Nate: You are right, altering a signed contract is as serious matter. Why is then contract page no 5 missing in this set of documents? - leaving aside issues with some pages obviously of different origin then the others…

I am surprised to see this document be any reason for any court to support any claim. That way anyone could just take first page (with parties of contract) and the last page (with names and signatures) of any contract, then make up everything in the middle and then go to court claiming that there was a breach of so forged conditions.

Supposedly there has to be something more regarding documents. With this - there should be no way to prove that this is the original text of the original agreement and not a copy-paste-fax fake.

Posted by Bartek Sawicki on Jul 24, 2009 at 03:24 AM | #

I have never seen a contract to design a game - are the pages that Martin is disputing typical of those that are signed by designers and games publishers?

Posted by Paul Lister on Jul 24, 2009 at 04:42 AM | #

You cannot walk into court claiming that what you remembered is correct, even though you have no proof of it. Could you imagine how life would be if someone could just claim “oh by the way Bartek, you owe me a million dollars. I can’t find the contract however, but that’s how I remember it”. Come on :)

Posted by Jennifer Schlickbernd on Jul 24, 2009 at 08:39 AM | #

Mr. Wallace may be a very clever designer of tactical games, he certainly not is behaving very tactical in real life.

A couple of thoughts:
What is his gain by making public the lawsuit against him? Does he think gaining sympathy from gamers/customers will give him a strong case in court? I do not think so!
Why give away, if it is true, such a strong point concerning the missing/non existence of original contracts on both sides, particularly his opponent? This could have some impact in a court, but he already gave it away and now his opponent can anticipate on it.

All in all, I find it all very naive and my impression is that Mr. Wallace indeed is and acts not very professional. The situation as described by FRED distribution could, in my opinion, be all too true.

And that adds another point against Mr. Wallace: now each and everyone is minding Mr. Wallace’s business, adding to the rumour, reacting with emotions and thereby fuzzing the facts.

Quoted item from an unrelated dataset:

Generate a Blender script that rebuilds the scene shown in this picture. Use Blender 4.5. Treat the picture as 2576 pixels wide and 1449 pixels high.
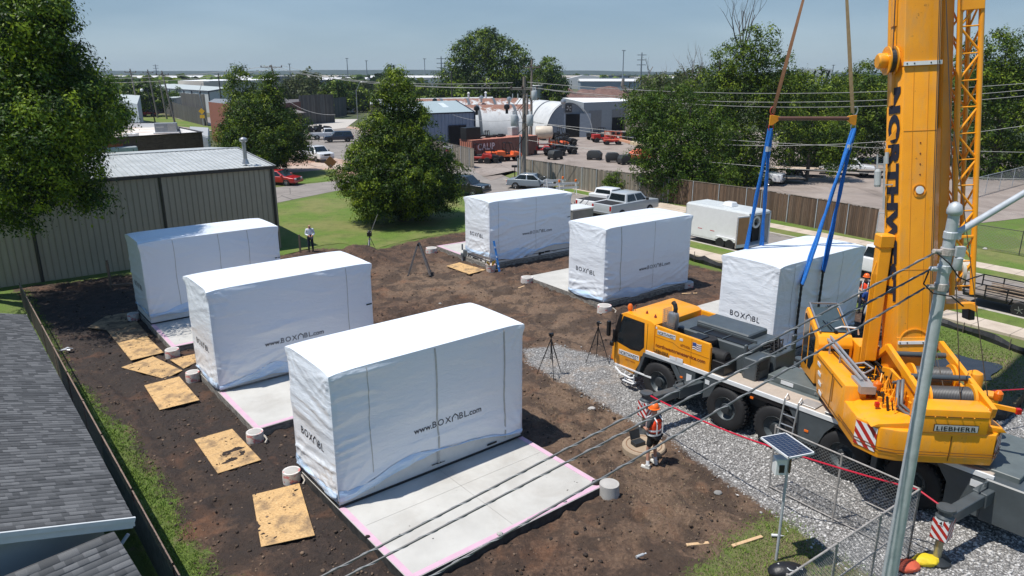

Posted by Richard van Vugt on Jul 24, 2009 at 09:10 AM | #

"Why give away, if it is true, such a strong point concerning the missing/non existence of original contracts on both sides, particularly his opponent? This could have some impact in a court, but he already gave it away and now his opponent can anticipate on it.”

Perhaps FRED knew ahead of time that Martin’s copy of the contract had been lost, and that’s why they figured they could get away with altering it.  We will almost certainly never know for sure.

Posted by Eric Clark on Jul 24, 2009 at 09:33 AM | #

It isn’t necessarily the case that FRED’s contract was maliciously altered even if Martin is right that it is not the same as the contract he signed. Nefarious changes happen a lot more on TV than in real life. More often what happens is that pages from different contracts or from different working drafts of the same contract get jumbled together through sloppy file keeping. In cases like that, both parties can easily feel in good faith that they are in the right.

It is worth remembering, too, that breach of contract isn’t always a bad thing. It is entirely possible that after a contract is signed, a better opportunity comes along. As long as the party switching deals is willing to make his first partner whole by paying the contract damages, the switch can be good (or at least not bad) for everyone. That is efficient breach. If that’s what happened here, then it would be better if Martin just manned up and paid FRED so that he could move ahead with his other contracts, but because of considerations of reputation people often find it harder to be cold bloodedly efficient in practice than in theory.

Posted by David Lund on Jul 24, 2009 at 10:46 AM | #

Jennifer, it sounds like you are describing the dispute between Michael Cherney and Oleg Deripaska, which I believe is currently being heard in a UK court. Cherney claims to have made an agreement with Deripaska regarding a 13.2% stake in a company recently valued at $36 billion.